Gaywood’s explanation of mediated identity in “young British art” gave me a sense of relief. My take of his stance was that institutions support the “readymade” aesthetic, re-appropriate it and juxtapose it to the market. “young British art” re-codified low value objects as aesthetic works for an audience of consumers by the support of the institutions. I am still perplexed as what really constitutes art: is the definition of artwork intertwined with notions of historic time, place (institutions) and mass culture –or does art have a life of its own independent of these constraints? How does commercial value of a work affect its artistic worth? Are we not living in a readymade society with prefabricated set of identities to assume….?

Monday, September 10, 2007

Ever wade through Jell-o?

I have to say that Gaywood was particularly dense. After reading it I sat bleary-eyed staring at my husband wondering aloud whether what I'd read was absurdly profound or absurdly incomprehensible. I then read to him a few sentences to illustrate my point. His blank expression spoke volumes and his eventual reply was, "Maybe you should have a glass of wine before re-reading it."

Gaywood seems to applaud the "transgressive art" of the NBs and the yBas yet writes in such a way that the appeal of his writing style could only appeal to the learned and educated class which the NBs seem to be scorning. I mean, this guy uses a string of $50 words when a handful of carefully chosen $3 words would do nicely.
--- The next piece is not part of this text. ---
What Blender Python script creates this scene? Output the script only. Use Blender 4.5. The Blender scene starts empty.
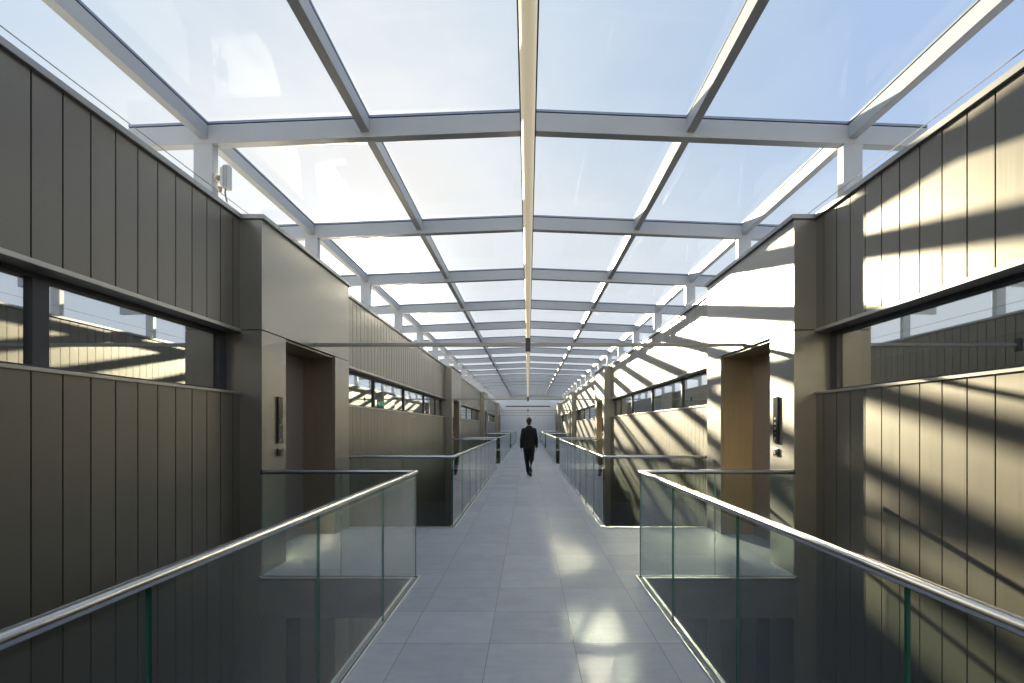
import bpy, bmesh, math, random
from mathutils import Vector, Matrix
random.seed(7)
S = bpy.context.scene
COL = S.collection
EYE = 1.545
F = 490.0

# ------------------------------------------------------------------ materials
def mat(name):
    m = bpy.data.materials.new(name); m.use_nodes = True
    nt = m.node_tree; nt.nodes.clear()
    out = nt.nodes.new('ShaderNodeOutputMaterial')
    return m, nt, out

def nd(nt, kind, **kw):
    n = nt.nodes.new(kind)
    for k, v in kw.items():
        if k in n.inputs: n.inputs[k].default_value = v
        else: setattr(n, k, v)
    return n

def mth(nt, op, a, b=None, c=None):
    n = nt.nodes.new('ShaderNodeMath'); n.operation = op
    for i, v in enumerate((a, b, c)):
        if v is None: continue
        if hasattr(v, 'links'): nt.links.new(v, n.inputs[i])
        else: n.inputs[i].default_value = v
    return n.outputs[0]

def simple(name, col, rough=0.5, metal=0.0, var=0.06, scale=(6, 6, 6), emit=None, estr=0.0, rvar=0.0, coat=0.0):
    m, nt, out = mat(name)
    p = nd(nt, 'ShaderNodeBsdfPrincipled', Roughness=rough, Metallic=metal)
    tc = nt.nodes.new('ShaderNodeTexCoord')
    mp = nt.nodes.new('ShaderNodeMapping'); mp.inputs['Scale'].default_value = scale
    nt.links.new(tc.outputs['Object'], mp.inputs['Vector'])
    nz = nd(nt, 'ShaderNodeTexNoise', Scale=1.0, Detail=4.0)
    nt.links.new(mp.outputs[0], nz.inputs['Vector'])
    r = nt.nodes.new('ShaderNodeValToRGB')
    r.color_ramp.elements[0].position = 0.3; r.color_ramp.elements[1].position = 0.7
    r.color_ramp.elements[0].color = [c * (1 - var) for c in col] + [1]
    r.color_ramp.elements[1].color = [min(1, c * (1 + var)) for c in col] + [1]
    nt.links.new(nz.outputs['Fac'], r.inputs['Fac'])
    nt.links.new(r.outputs['Color'], p.inputs['Base Color'])
    if rvar:
        rr = mth(nt, 'MULTIPLY_ADD', nz.outputs['Fac'], rvar, rough - rvar / 2)
        nt.links.new(rr, p.inputs['Roughness'])
    if coat: p.inputs['Coat Weight'].default_value = coat
    if emit:
        p.inputs['Emission Color'].default_value = list(emit) + [1]
        p.inputs['Emission Strength'].default_value = estr
    nt.links.new(p.outputs[0], out.inputs[0])
    return m

def cladding(name, col, rough, pitch, var=0.07, axis='Y', metal=0.52, spec=0.6):
    """brushed anodised sheet; every plank has its own slight tone"""
    m, nt, out = mat(name)
    p = nd(nt, 'ShaderNodeBsdfPrincipled', Metallic=metal); p.inputs['Specular IOR Level'].default_value = spec; p.inputs['Coat Weight'].default_value = 0.5; p.inputs['Coat Roughness'].default_value = 0.27
    g = nt.nodes.new('ShaderNodeNewGeometry')
    sp = nt.nodes.new('ShaderNodeSeparateXYZ'); nt.links.new(g.outputs['Position'], sp.inputs[0])
    k = mth(nt, 'FLOOR', mth(nt, 'DIVIDE', mth(nt, 'SUBTRACT', sp.outputs[axis], 4.99), pitch))
    wn = nt.nodes.new('ShaderNodeTexWhiteNoise'); wn.noise_dimensions = '1D'
    nt.links.new(k, wn.inputs['W'])
    mp = nt.nodes.new('ShaderNodeMapping'); mp.inputs['Scale'].default_value = (60, 60, 1.2)
    nt.links.new(g.outputs['Position'], mp.inputs['Vector'])
    nz = nd(nt, 'ShaderNodeTexNoise', Scale=1.0, Detail=5.0)
    nt.links.new(mp.outputs[0], nz.inputs['Vector'])
    t = mth(nt, 'ADD', mth(nt, 'MULTIPLY', wn.outputs['Value'], var * 2), mth(nt, 'MULTIPLY', nz.outputs['Fac'], 0.10))
    t = mth(nt, 'ADD', t, 1.0 - var - 0.05)
    mx = nd(nt, 'ShaderNodeMix', data_type='RGBA', blend_type='MULTIPLY')
    mx.inputs[0].default_value = 1.0
    mx.inputs[6].default_value = list(col) + [1]
    cb = nt.nodes.new('ShaderNodeCombineColor')
    for i in range(3): nt.links.new(t, cb.inputs[i])
    nt.links.new(cb.outputs[0], mx.inputs[7])
    nt.links.new(mx.outputs[2], p.inputs['Base Color'])
    nt.links.new(mth(nt, 'ADD', mth(nt, 'MULTIPLY', nz.outputs['Fac'], 0.12), rough - 0.06), p.inputs['Roughness'])
    nt.links.new(p.outputs[0], out.inputs[0])
    return m

def glass(name, tint, base_refl, fres_gain, haze=0.0, haze_col=(1, 1, 1), rough=0.0, wob=0.0, gcol=(1, 1, 1)):
    """clear pane: light passes straight through, Fresnel reflection on top, optional dusty haze"""
    m, nt, out = mat(name)
    tr = nd(nt, 'ShaderNodeBsdfTransparent'); tr.inputs[0].default_value = list(tint) + [1]
    gl = nd(nt, 'ShaderNodeBsdfGlossy', Roughness=rough); gl.inputs[0].default_value = list(gcol) + [1]
    fr = nd(nt, 'ShaderNodeFresnel', IOR=1.5)
    geo = nt.nodes.new('ShaderNodeNewGeometry')
    # both faces of the thin pane reflect like the outer face
    ior = mth(nt, 'SUBTRACT', 1.5, mth(nt, 'MULTIPLY', geo.outputs['Backfacing'], 1.5 - 1 / 1.5))
    nt.links.new(ior, fr.inputs['IOR'])
    lw = nd(nt, 'ShaderNodeLayerWeight', Blend=0.5)
    f5 = mth(nt, 'POWER', lw.outputs['Facing'], 5.0)
    fac = mth(nt, 'MULTIPLY_ADD', f5, fres_gain, base_refl)
    fac = mth(nt, 'MINIMUM', fac, 1.0)
    base = tr.outputs[0]
    if wob:
        nz = nd(nt, 'ShaderNodeTexNoise', Scale=1.1, Detail=0.0)
        nt.links.new(geo.outputs['Position'], nz.inputs['Vector'])
        bp = nd(nt, 'ShaderNodeBump', Strength=wob, Distance=0.02)
        nt.links.new(nz.outputs['Fac'], bp.inputs['Height'])
        nt.links.new(bp.outputs[0], gl.inputs['Normal'])
    if haze:
        tl = nd(nt, 'ShaderNodeBsdfTranslucent'); tl.inputs[0].default_value = list(haze_col) + [1]
        nz = nd(nt, 'ShaderNodeTexNoise', Scale=0.9, Detail=6.0)
        mp = nt.nodes.new('ShaderNodeMapping'); mp.inputs['Scale'].default_value = (1, 0.25, 1)
        nt.links.new(geo.outputs['Position'], mp.inputs['Vector'])
        nt.links.new(mp.outputs[0], nz.inputs['Vector'])
        h = mth(nt, 'MULTIPLY', nz.outputs['Fac'], haze * 2)
        mh = nt.nodes.new('ShaderNodeMixShader')
        nt.links.new(h, mh.inputs[0]); nt.links.new(base, mh.inputs[1]); nt.links.new(tl.outputs[0], mh.inputs[2])
        base = mh.outputs[0]
    mx = nt.nodes.new('ShaderNodeMixShader')
    nt.links.new(fac, mx.inputs[0]); nt.links.new(base, mx.inputs[1]); nt.links.new(gl.outputs[0], mx.inputs[2])
    nt.links.new(mx.outputs[0], out.inputs[0])
    return m

def tiles():
    m, nt, out = mat('floor_tiles')
    p = nd(nt, 'ShaderNodeBsdfPrincipled')
    g = nt.nodes.new('ShaderNodeNewGeometry')
    sp = nt.nodes.new('ShaderNodeSeparateXYZ'); nt.links.new(g.outputs['Position'], sp.inputs[0])
    u = mth(nt, 'DIVIDE', mth(nt, 'ADD', sp.outputs['X'], 0.274 + 6.0), 0.6)
    v = mth(nt, 'DIVIDE', mth(nt, 'ADD', sp.outputs['Y'], -3.487 + 12.0), 0.6)
    def line(t, w):
        fr = mth(nt, 'FRACT', t)
        d = mth(nt, 'MINIMUM', fr, mth(nt, 'SUBTRACT', 1.0, fr))
        return mth(nt, 'LESS_THAN', d, w)
    joint = mth(nt, 'MAXIMUM', line(u, 0.0042), line(v, 0.0042))
    wn = nt.nodes.new('ShaderNodeTexWhiteNoise'); wn.noise_dimensions = '2D'
    cb = nt.nodes.new('ShaderNodeCombineXYZ')
    nt.links.new(mth(nt, 'FLOOR', u), cb.inputs[0]); nt.links.new(mth(nt, 'FLOOR', v), cb.inputs[1])
    nt.links.new(cb.outputs[0], wn.inputs['Vector'])
    nz = nd(nt, 'ShaderNodeTexNoise', Scale=4.5, Detail=10.0, Roughness=0.72)
    nt.links.new(g.outputs['Position'], nz.inputs['Vector'])
    mp = nt.nodes.new('ShaderNodeMapping'); mp.inputs['Scale'].default_value = (3, 22, 3)
    nt.links.new(g.outputs['Position'], mp.inputs['Vector'])
    nz2 = nd(nt, 'ShaderNodeTexNoise', Scale=1.0, Detail=6.0)
    nt.links.new(mp.outputs[0], nz2.inputs['Vector'])
    t = mth(nt, 'ADD', mth(nt, 'MULTIPLY', wn.outputs['Value'], 0.16), mth(nt, 'MULTIPLY', nz.outputs['Fac'], 0.5))
    t = mth(nt, 'ADD', t, mth(nt, 'MULTIPLY', nz2.outputs['Fac'], 0.20))
    r = nt.nodes.new('ShaderNodeValToRGB')
    r.color_ramp.elements[0].position = 0.15; r.color_ramp.elements[1].position = 0.6
    r.color_ramp.elements[0].color = (0.205, 0.213, 0.232, 1)
    r.color_ramp.elements[1].color = (0.325, 0.336, 0.358, 1)
    nt.links.new(t, r.inputs['Fac'])
    mx = nd(nt, 'ShaderNodeMix', data_type='RGBA')
    nt.links.new(joint, mx.inputs[0]); nt.links.new(r.outputs['Color'], mx.inputs[6])
    mx.inputs[7].default_value = (0.16, 0.145, 0.13, 1)
    nt.links.new(mx.outputs[2], p.inputs['Base Color'])
    nt.links.new(mth(nt, 'MULTIPLY_ADD', nz.outputs['Fac'], 0.15, 0.55), p.inputs['Roughness']); p.inputs['Specular IOR Level'].default_value = 0.22
    bp = nd(nt, 'ShaderNodeBump', Strength=0.4, Distance=0.002)
    nt.links.new(mth(nt, 'SUBTRACT', nz.outputs['Fac'], joint), bp.inputs['Height'])
    nt.links.new(bp.outputs[0], p.inputs['Normal'])
    nt.links.new(p.outputs[0], out.inputs[0])
    return m

BRONZE = (0.155, 0.140, 0.110)
M = dict(
    clad=cladding('bronze_cladding', BRONZE, 0.41, 0.2025),
    lift=cladding('satin_champagne_metal', (0.235, 0.225, 0.20), 0.38, 40.0, var=0.0, metal=0.70, spec=0.9),
    jamb=simple('bronze_jamb_metal', (0.27, 0.225, 0.155), 0.36, 0.6, 0.05, (30, 30, 1)),
    door=simple('rose_steel_door', (0.36, 0.315, 0.29), 0.36, 0.6, 0.04, (30, 30, 1)),
    coping=simple('grey_coping_metal', (0.33, 0.33, 0.325), 0.38, 0.6, 0.05, (2, 2, 2)),
    trim=simple('pale_bronze_trim', (0.42, 0.40, 0.36), 0.36, 0.8, 0.05, (2, 2, 2)),
    frame=simple('dark_window_frame', (0.045, 0.047, 0.055), 0.4, 0.3, 0.1),
    white=simple('white_painted_steel', (0.475, 0.485, 0.495), 0.42, 0.0, 0.03, (2, 2, 2)),
    gasket=simple('black_gasket', (0.015, 0.016, 0.02), 0.6),
    bar=simple('grey_glazing_bar', (0.30, 0.34, 0.40), 0.4, 0.4, 0.05),
    lamp=simple('cream_lamp_tube', (0.55, 0.50, 0.40), 0.6, 0.0, 0.02, (1, 1, 1), (1.0, 0.84, 0.58), 0.42),
    housing=simple('dark_lamp_housing', (0.05, 0.05, 0.055), 0.4, 0.4),
    steel=simple('brushed_stainless', (0.44, 0.45, 0.47), 0.20, 1.0, 0.05, (3, 80, 80)),
    darksteel=simple('dark_channel', (0.03, 0.03, 0.035), 0.5, 0.3),
    alu=simple('aluminium_channel', (0.55, 0.57, 0.56), 0.35, 0.8, 0.05),
    tie=simple('grey_tie_bar', (0.30, 0.29, 0.28), 0.4, 0.5, 0.05),
    tile=tiles(),
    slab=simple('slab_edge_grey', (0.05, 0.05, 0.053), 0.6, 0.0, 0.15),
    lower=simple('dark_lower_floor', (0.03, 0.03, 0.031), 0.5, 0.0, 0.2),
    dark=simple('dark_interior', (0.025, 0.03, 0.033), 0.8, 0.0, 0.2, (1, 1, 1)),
    deck=simple('grey_roof_deck', (0.35, 0.35, 0.35), 0.8, 0.0, 0.2, (1, 1, 1)),
    endwall=simple('pale_end_cladding', (0.54, 0.585, 0.65), 0.5, 0.1, 0.05, (8, 8, 1)),
    black=simple('black_panel_gloss', (0.012, 0.012, 0.014), 0.2, 0.0, 0.1),
    sgrey=simple('grey_marking', (0.07, 0.07, 0.075), 0.5),
    offwhite=simple('off_white_plastic', (0.70, 0.69, 0.66), 0.5, 0.0, 0.04),
    brass=simple('copper_fitting', (0.34, 0.25, 0.18), 0.4, 0.8),
    cable=simple('grey_cable', (0.22, 0.22, 0.23), 0.5, 0.2),
    green=simple('green_sign_light', (0.02, 0.45, 0.2), 0.5, 0.0, 0.02, (1, 1, 1), (0.03, 0.75, 0.32), 2.6),
    signwhite=simple('white_sign_light', (0.8, 0.8, 0.8), 0.5, 0.0, 0.02, (1, 1, 1), (0.9, 1.0, 0.95), 4.0),
    suit=simple('black_suit_wool', (0.006, 0.006, 0.007), 0.9, 0.0, 0.25, (60, 60, 60)),
    skin=simple('skin', (0.36, 0.21, 0.15), 0.5, 0.0, 0.05),
    hair=simple('dark_hair', (0.02, 0.014, 0.01), 0.55, 0.0, 0.3, (90, 90, 20)),
    shirt=simple('white_shirt', (0.7, 0.7, 0.7), 0.7),
    leather=simple('black_shoe_leather', (0.012, 0.011, 0.011), 0.3, 0.0, 0.2),
    eye=simple('eye_white', (0.8, 0.8, 0.8), 0.2),
    edge=simple('green_glass_edge', (0.015, 0.10, 0.075), 0.15, 0.0, 0.1),
    roofglass=glass('roof_glass', (0.985, 0.99, 0.99), 0.022, 0.28, haze=0.003),
    balglass=glass('balustrade_glass', (0.875, 0.905, 0.895), 0.022, 0.80),
    winglass=glass('coated_window_glass', (0.60, 0.64, 0.64), 0.58, 0.40, wob=0.0, rough=0.012, gcol=(0.94, 0.97, 0.97)),
)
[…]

And is it ironic that the NBs and yBas snub post-modernism and align themselves with Duchamp but are summarily purchased by the likes of Charles Saatchi and the "neo-Bourgeois?" I mean, wasn’t Duchamp was trying to subvert the system while the NBs overtly seek the commodification of kitsch?

I'm not sure exactly if the Kotz article is unintentionally drawing a parallel between the “Freeze” type stuff and the proliferation of video art although she does speak directly to the awkwardness of “the high-tech formats of modern display culture” merging with “the older forms of connoisseurship and exhibition value associated with unique objects” and further when describing the incorporation of video in the gallery and museum culture.